Part 2: Nationalist Republican Alliance (ARENA) party
When right wing ARENA party presidential candidate Norman Quijano named someone from outside the party as his vice-presidential candidate –René Portillo Cuadra, president of the private Technological University – in February, it failed to cause the splash needed to turn around his lagging poll numbers
ARENA, suffering major internal divisions that have resulted in five legislators leaving the party in the past year, experienced a shake-up of the party’s leadership that gave people linked to the elite economic consortium, the Poma Group, major control and influence over the party. The new leadership hired former president Francisco Flores to manage the campaign of their presidential candidate, who has been falling in popularity since last October.
Flores has overseen a shift in the campaign, with Quijano and the ARENA legislative group more actively attacking the Funes administration and the FMLN. Quijano’s most recent billboards and commercials criticize the government’s security policy, despite it having reduced the country’s murder rate by more than half, with slogans like “For criminals, there is no truce.” ARENA legislators also held up signs referring to the government’s supposed shortcomings and failures during President Funes’ annual State of the Union-style address to the Legislative Assembly. Their attacks are also being launched against Tony Saca, former president of the country and of the ARENA party and current UNIDAD candidate.
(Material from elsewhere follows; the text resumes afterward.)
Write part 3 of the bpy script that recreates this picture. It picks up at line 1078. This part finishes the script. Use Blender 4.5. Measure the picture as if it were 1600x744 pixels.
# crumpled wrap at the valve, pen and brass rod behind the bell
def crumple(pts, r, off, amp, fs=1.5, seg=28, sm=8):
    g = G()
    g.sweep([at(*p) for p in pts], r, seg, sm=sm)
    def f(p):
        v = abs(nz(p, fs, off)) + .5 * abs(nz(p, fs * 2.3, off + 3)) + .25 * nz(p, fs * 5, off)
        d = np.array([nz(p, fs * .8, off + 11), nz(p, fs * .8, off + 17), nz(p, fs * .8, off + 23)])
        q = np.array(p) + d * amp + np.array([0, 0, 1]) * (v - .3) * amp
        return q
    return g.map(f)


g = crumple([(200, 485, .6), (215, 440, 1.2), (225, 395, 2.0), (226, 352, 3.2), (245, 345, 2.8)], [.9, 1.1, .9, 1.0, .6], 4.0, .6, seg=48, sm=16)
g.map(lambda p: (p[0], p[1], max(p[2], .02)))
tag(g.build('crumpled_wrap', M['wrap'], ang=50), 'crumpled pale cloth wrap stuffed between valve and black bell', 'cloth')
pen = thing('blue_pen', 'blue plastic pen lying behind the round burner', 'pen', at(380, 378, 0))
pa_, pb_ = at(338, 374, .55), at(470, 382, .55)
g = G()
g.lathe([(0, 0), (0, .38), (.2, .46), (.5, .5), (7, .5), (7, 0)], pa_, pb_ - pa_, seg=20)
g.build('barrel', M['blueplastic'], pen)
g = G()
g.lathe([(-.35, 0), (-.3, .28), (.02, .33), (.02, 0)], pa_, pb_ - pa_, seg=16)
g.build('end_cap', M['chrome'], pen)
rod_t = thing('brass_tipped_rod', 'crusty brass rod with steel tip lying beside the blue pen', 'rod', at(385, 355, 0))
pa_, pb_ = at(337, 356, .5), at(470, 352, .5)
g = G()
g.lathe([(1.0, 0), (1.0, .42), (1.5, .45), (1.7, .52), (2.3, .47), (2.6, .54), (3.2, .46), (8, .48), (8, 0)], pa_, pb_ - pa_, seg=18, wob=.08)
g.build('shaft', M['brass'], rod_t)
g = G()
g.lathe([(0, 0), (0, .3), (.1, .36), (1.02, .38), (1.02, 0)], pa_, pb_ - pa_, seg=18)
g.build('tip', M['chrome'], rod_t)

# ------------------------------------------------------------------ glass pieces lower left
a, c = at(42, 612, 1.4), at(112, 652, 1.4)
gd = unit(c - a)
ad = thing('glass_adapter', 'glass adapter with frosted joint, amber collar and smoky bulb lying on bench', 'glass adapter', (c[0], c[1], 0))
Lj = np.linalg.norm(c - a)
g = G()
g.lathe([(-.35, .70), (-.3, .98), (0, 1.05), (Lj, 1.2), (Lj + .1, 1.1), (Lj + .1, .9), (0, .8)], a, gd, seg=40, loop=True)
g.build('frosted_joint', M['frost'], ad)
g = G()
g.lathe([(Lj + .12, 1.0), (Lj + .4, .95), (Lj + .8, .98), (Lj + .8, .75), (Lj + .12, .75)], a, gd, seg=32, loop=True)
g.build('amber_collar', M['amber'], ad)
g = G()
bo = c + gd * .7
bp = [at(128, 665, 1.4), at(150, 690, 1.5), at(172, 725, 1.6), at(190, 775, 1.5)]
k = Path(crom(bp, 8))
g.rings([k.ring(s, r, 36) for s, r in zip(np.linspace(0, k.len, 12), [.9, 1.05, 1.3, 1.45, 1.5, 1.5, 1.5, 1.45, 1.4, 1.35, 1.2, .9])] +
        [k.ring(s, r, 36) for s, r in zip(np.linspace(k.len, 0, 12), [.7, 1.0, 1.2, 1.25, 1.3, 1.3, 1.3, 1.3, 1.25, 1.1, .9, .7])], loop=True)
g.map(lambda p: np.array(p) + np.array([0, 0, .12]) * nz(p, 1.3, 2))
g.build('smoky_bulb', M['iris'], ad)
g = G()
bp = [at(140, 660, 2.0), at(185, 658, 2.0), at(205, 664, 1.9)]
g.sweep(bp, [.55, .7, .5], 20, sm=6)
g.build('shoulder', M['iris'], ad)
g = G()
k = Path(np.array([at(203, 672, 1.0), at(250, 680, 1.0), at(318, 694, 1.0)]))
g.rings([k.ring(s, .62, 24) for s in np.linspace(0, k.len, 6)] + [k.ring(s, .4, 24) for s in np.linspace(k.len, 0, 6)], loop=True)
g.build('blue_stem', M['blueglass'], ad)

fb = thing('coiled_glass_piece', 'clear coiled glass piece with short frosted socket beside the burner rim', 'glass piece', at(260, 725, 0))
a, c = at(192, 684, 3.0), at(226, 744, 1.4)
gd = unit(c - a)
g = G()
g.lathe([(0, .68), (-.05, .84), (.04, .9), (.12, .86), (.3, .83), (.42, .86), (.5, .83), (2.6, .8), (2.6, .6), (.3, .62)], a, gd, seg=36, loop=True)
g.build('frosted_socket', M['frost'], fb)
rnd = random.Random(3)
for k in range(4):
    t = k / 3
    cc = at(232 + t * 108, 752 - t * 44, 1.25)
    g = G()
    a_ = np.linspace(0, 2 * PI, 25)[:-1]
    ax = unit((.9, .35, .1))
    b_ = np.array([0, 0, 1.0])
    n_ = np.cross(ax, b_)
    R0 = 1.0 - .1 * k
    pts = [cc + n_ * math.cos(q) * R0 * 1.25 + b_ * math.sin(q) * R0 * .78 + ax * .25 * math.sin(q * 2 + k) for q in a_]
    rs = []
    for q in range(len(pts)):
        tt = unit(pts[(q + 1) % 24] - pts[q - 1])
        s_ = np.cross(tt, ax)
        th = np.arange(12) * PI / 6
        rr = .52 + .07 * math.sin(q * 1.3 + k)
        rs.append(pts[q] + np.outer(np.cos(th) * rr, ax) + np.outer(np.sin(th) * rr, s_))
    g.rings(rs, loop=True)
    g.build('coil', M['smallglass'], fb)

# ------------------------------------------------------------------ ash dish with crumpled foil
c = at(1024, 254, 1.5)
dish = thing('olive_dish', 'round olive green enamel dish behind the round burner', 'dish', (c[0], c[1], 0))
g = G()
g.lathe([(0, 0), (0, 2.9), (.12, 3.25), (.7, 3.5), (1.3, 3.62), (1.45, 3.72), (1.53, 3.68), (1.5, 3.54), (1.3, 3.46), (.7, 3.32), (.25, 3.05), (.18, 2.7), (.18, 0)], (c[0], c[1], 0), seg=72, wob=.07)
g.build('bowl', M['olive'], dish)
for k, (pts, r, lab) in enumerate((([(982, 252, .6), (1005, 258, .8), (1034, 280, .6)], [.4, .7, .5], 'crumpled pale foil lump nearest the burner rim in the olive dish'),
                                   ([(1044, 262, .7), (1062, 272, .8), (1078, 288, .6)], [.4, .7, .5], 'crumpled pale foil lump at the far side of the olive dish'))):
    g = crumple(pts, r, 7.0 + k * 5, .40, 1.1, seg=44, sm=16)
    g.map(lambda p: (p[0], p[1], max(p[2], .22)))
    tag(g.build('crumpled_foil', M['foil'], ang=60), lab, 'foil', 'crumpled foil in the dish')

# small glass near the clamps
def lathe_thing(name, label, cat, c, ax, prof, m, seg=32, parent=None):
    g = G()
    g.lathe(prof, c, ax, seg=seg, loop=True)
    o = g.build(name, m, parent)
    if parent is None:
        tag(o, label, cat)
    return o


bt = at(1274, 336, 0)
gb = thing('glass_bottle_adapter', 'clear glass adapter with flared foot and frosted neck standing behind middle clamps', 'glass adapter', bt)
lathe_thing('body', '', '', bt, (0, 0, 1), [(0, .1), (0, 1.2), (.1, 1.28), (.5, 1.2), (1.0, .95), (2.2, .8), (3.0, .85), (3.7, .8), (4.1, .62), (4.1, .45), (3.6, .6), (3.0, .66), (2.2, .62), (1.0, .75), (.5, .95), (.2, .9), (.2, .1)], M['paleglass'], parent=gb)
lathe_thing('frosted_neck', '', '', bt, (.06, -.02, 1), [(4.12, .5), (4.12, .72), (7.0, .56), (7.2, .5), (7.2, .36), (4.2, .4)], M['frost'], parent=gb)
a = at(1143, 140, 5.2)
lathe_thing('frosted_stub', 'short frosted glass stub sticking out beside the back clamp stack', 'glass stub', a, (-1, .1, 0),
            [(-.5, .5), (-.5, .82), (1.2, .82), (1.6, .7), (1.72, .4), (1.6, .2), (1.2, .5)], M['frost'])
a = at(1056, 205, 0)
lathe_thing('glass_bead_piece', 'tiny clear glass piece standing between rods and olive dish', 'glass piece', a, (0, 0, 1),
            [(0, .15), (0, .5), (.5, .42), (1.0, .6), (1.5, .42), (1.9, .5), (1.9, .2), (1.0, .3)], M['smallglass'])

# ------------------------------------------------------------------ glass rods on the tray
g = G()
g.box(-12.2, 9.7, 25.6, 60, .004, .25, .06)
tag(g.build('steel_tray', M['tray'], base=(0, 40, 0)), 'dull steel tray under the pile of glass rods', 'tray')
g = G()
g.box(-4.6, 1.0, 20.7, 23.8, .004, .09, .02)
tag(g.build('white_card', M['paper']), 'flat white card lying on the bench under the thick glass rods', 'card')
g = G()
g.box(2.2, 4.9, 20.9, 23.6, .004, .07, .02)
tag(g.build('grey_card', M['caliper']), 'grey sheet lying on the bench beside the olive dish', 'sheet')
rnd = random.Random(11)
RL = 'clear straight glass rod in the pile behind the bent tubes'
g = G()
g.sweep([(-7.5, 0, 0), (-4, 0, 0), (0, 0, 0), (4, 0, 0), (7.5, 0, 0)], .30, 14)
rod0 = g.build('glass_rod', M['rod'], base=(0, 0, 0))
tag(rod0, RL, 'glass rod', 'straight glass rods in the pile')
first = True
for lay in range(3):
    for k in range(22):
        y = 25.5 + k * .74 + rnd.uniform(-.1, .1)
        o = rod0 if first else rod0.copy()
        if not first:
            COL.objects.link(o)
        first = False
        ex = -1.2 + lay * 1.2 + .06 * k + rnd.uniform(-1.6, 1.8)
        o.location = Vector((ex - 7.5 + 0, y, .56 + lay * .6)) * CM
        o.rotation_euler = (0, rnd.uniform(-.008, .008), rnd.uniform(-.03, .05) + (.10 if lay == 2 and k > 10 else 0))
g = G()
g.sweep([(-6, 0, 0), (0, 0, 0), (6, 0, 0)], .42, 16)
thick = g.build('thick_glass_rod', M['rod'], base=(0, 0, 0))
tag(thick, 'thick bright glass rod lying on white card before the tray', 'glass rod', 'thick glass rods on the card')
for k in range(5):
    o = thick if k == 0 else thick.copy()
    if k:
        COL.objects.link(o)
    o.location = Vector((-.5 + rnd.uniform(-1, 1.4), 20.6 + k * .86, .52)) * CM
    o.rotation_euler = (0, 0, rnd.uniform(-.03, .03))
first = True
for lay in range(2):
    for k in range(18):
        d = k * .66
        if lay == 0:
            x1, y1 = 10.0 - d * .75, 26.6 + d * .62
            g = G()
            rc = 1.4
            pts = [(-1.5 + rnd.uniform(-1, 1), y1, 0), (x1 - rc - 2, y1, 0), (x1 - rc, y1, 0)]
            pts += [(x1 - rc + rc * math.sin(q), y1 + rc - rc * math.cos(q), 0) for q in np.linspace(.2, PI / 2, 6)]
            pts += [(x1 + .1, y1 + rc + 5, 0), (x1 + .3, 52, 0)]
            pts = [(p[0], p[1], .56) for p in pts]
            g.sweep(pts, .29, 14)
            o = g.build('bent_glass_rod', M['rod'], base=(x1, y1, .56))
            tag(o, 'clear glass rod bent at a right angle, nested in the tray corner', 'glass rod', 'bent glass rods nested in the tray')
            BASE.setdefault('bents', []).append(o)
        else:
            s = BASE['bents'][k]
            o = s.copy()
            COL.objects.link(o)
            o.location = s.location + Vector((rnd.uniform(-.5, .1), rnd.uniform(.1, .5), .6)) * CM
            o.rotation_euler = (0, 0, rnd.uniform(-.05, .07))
Recently, digital news sources reported that the municipality of San Salvador, of which Quijano is Mayor, has spent more than $1 million over the past four months in publicity, prompting accusations that Quijano is using public funds for his campaign. Aside from the municipally funded publicity, Quijano has been touring the country, visiting towns for what his campaign manager says is a citizen consultation process, though the actual events seem to have a very minimal consultative element.
Internal divisions and power struggles continue to plague Quijano’s campaign. Most recently, ARENA’s representative in the Supreme Electoral Tribunal (TSE), Walter Araujo, declared himself independent following a drawn-out and public confrontation with Quijano and Flores.